:: What is asked ::
Search the material for "finishes" and show all lines that contain it.
---- Task data
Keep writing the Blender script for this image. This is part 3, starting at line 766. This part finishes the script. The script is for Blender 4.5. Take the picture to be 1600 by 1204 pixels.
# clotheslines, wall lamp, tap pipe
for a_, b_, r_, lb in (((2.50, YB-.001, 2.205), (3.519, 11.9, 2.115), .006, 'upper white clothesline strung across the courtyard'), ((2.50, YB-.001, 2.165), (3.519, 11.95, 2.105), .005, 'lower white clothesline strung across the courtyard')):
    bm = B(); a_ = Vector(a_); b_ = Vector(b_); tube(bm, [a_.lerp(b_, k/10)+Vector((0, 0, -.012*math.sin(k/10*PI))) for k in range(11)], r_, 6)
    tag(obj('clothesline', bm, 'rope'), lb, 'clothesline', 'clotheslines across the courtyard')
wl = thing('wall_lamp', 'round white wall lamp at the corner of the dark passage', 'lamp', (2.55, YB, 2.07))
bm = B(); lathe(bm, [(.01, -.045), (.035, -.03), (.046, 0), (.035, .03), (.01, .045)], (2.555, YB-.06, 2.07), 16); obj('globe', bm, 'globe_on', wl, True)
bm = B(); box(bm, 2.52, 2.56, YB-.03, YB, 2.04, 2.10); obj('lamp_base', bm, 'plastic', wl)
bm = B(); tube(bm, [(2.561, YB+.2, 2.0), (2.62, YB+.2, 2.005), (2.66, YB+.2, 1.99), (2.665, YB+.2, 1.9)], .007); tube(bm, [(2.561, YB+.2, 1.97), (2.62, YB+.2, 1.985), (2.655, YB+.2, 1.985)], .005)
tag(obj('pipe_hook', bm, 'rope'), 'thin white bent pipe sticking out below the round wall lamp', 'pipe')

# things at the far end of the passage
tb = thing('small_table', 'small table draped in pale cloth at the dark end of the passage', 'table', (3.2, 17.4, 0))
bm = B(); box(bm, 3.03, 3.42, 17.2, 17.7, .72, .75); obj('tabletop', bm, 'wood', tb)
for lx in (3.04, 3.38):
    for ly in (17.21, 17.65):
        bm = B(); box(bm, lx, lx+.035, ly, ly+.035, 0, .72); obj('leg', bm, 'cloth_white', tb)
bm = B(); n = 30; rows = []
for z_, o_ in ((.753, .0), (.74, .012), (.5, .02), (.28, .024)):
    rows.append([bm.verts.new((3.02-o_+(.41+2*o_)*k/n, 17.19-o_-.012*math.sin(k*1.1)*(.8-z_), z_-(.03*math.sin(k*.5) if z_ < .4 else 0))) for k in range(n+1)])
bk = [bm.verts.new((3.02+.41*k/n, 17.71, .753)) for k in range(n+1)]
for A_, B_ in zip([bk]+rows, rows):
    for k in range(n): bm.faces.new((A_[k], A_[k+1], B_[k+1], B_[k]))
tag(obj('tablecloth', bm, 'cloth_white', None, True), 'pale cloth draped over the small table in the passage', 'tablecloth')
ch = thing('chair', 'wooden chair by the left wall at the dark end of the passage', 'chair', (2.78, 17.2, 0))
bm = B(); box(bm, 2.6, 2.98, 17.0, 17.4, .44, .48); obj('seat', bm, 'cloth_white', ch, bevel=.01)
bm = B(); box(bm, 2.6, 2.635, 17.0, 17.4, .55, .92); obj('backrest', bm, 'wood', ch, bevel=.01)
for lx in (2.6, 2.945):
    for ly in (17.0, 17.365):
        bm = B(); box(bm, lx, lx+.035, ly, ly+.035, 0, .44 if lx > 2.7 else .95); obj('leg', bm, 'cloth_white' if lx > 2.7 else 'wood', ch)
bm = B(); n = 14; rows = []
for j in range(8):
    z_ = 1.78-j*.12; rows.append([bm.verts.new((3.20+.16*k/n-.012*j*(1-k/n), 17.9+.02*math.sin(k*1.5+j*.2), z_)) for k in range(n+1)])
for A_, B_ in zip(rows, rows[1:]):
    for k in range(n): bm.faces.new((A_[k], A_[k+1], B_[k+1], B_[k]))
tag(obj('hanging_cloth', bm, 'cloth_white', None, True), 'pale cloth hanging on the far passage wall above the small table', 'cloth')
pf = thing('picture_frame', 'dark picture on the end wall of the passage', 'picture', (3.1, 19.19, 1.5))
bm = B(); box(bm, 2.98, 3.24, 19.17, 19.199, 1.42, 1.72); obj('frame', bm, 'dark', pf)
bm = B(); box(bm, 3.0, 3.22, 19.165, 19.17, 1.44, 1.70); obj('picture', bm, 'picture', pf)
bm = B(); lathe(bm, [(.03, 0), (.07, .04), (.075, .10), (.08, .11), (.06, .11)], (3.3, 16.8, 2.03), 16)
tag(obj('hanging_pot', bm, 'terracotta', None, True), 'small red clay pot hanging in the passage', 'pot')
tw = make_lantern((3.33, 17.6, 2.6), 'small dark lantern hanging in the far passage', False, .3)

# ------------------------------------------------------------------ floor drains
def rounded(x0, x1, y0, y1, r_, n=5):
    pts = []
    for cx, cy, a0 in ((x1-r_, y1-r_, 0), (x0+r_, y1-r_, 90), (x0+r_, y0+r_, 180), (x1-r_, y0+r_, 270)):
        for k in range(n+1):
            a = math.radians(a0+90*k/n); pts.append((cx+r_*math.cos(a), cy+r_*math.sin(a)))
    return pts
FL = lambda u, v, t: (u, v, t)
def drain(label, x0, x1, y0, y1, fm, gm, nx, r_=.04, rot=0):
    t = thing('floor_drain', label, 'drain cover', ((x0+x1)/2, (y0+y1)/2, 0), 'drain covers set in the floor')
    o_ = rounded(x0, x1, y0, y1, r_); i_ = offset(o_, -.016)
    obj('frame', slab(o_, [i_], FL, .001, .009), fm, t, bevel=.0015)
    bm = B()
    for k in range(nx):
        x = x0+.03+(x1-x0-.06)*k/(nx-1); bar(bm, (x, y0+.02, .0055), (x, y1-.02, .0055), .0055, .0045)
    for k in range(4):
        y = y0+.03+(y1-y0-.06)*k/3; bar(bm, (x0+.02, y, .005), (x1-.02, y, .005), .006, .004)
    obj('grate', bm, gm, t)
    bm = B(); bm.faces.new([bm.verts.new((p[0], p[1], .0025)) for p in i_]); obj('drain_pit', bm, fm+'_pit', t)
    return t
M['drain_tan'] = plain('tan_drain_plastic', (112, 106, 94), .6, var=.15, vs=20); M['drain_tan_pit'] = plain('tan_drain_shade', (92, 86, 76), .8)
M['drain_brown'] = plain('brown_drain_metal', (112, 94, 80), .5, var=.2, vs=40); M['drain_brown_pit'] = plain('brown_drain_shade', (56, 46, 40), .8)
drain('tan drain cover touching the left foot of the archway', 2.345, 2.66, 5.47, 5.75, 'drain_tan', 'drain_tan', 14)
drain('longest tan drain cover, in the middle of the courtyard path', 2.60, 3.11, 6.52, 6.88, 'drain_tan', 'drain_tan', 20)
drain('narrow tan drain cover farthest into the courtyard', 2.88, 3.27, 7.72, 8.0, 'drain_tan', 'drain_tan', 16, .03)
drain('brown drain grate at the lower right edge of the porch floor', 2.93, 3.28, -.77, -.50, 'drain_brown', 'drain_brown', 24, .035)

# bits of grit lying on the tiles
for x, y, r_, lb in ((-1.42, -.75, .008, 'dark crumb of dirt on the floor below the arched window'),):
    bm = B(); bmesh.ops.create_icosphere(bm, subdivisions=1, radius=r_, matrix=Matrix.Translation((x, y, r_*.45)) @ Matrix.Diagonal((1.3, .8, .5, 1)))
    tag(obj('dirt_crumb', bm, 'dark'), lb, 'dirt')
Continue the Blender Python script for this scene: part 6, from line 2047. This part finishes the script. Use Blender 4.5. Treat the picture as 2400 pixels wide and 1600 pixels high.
--------
:: The reply ::
Keep writing the Blender script for this image. This is part 3, starting at line 766. This part finishes the script. The script is for Blender 4.5. Take the picture to be 1600 by 1204 pixels.
Continue the Blender Python script for this scene: part 6, from line 2047. This part finishes the script. Use Blender 4.5. Treat the picture as 2400 pixels wide and 1600 pixels high.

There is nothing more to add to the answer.